Pour le politologue et professeur à l'université de Rennes, la page Wade est tournée. Mais il cherche à impressionner le nouveau pouvoir afin de le dissuader de poursuivre des responsables de l'ancien régime.
Les «100 jours» du régime de Macky Sall approchant, quel bilan en-tirez-vous ?
La notion des 100 jours est très floue et les contours sont très mal déterminés. Ça me semble un peu trop prématuré. Ceci dit, il y a des actions positives qui ont été incontestablement menées. Il y a une volonté clairement affirmée de ne pas poursuivre les turpitudes de l’ancien pouvoir.
Est-ce que le cas pour la réactivation de la Cour contre l’enrichissement illicite ?
On peut évidement l’illustrer par tout. Notamment par la réactivation de la loi sur l’enrichissement illicite. On peut l’illustrer par l’état des lieux qui sont nécessairement dressés. Pas la chasse aux sorcières. Je n’aime pas cette expression : elle n’est pas propre à la culture sénégalaise. Ceci étant, il y a une gabegie vécue pendant 12 ans. Finalement, on ne sait pas ce qu’il (Wade) a fait, il s’est tout permis. Il avait un pouvoir totalement illimité en agissant à tort et à travers. Il faut le dire, Wade considérait le Sénégal comme sa propriété, son patrimoine.
Que pensez-vous de la posture de victime qu’il adopte ?

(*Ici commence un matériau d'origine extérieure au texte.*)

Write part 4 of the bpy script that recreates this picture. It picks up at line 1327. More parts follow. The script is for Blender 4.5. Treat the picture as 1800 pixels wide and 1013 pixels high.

Cette posture de victime, c’est pour prévenir ce qui peut arriver des poursuites éventuelles. Ce genre de discours est habituel chez Abdoulaye Wade. Dans sa conquête du pouvoir vers les années 80, il menaçait, activait le levier militaire, le levier politique, tantôt le levier populaire. Ça ne marche pas ! 12 ans de travail, les Sénégalais ont tourné la page Wade. Lorsqu’il réagit de cette manière, c’est pour impressionner l’actuel pouvoir afin qu’il ne poursuive pas les enquêtes menées contre certains responsables de l’ancien régime.
Croyez-vous que Macky Sall va respecter ses engagements, notamment sur la réduction de la durée du mandat ?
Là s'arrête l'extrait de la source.